El pasado sábado 15 de noviembre las calles de México se llenaron con la energía vibrante de la Generación Z. Sus voces, firmes y diversas, resonaron en una manifestación que, más allá de sus demandas específicas, nos obliga a una reflexión urgente: ¿cómo aseguramos de que su pasión y deseo de cambio se anclen en principios sólidos y una visión constructiva para el futuro de nuestra nación, sin diluirse en la indignación pasajera?

Un reciente análisis filosófico publicado por este servidor en la revista Dilemas Contemporáneos, denominado “El amor como causa formal, material y eficiente de la educación”, ahonda en la esencia de la pedagogía. Sugiere que la respuesta radica en una comprensión más elevada de la educación.

Esta no es una mera transmisión de habilidades o conocimientos técnicos, sino un acto de amor profundo y consciente. Filósofos como Agustín Basave Fernández del Valle, en sintonía con pensadores desde Aristóteles hasta Santo Tomás de Aquino, nos recuerdan que el verdadero propósito de educar es moldear el "ethos" del ser humano, forjando una personalidad moral íntegra.

Esta perspectiva nos aleja de una educación puramente funcional o utilitaria, que prioriza el "tener" sobre el "ser". No basta con dotar a nuestros hijos de destrezas laborales; es imperativo proporcionarles una brújula ética que guíe su actuar en todas las facetas de la vida, especialmente en la compleja esfera pública.

Educar en política implica, como decía Basave, cultivar la capacidad de discernir lo "verdaderamente valioso" en el ámbito social y gubernamental: la justicia, la equidad, la verdad y el bien común. Se busca fomentar un sentido crítico y una participación ciudadana responsable que trascienda la reacción superficial, formando una cosmovisión que valore el progreso humano en su sentido más amplio.

Es aquí donde la obligación de nosotros los padres se torna insustituible. Aunque las instituciones educativas son agentes importantes y complementarios, el hogar es el crisol primario donde se forjan los valores. Somos los primeros educadores, los mentores del amor en su sentido más amplio y transformador.

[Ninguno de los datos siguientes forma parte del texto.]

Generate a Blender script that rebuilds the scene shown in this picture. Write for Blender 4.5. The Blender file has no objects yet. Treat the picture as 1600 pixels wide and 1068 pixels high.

Es nuestra tarea diaria, con el ejemplo y el diálogo constante, enseñar a nuestros hijos a amar lo justo, a respetar al prójimo en su dignidad, a comprender la importancia de la patria como espacio de convivencia y responsabilidad, y a comprometerse activamente con el mejoramiento de la sociedad.

Este "amor ordenado", como San Agustín lo conceptualizaba, nos permite jerarquizar nuestras decisiones, dirigiéndonos siempre hacia el bien. Luz García Alonso, otra filósofa, lo deja claro: "la única posibilidad de la educación es la educación en valores".

Las recientes protestas de la Generación Z, con su ímpetu y clamor por atención a problemas urgentes, evidencian una juventud que desea ser escuchada y anhela cambios. Esta energía es un activo social invaluable. Sin embargo, para que su activismo no se diluya en la indignación, caiga en la manipulación o se reduzca a tecnicismos vacíos, hay que atender a lo que advertía Miguel de Unamuno: una educación sin humanismo no crea "pueblos libres y conscientes de su libertad", es crucial cimentarla en una sólida formación moral y ética.

Ante los problemas que vive México, es deseable que los jóvenes -y también los adultos- seamos capaces de señalarlos y de proponer soluciones éticas, bien razonadas y sostenibles.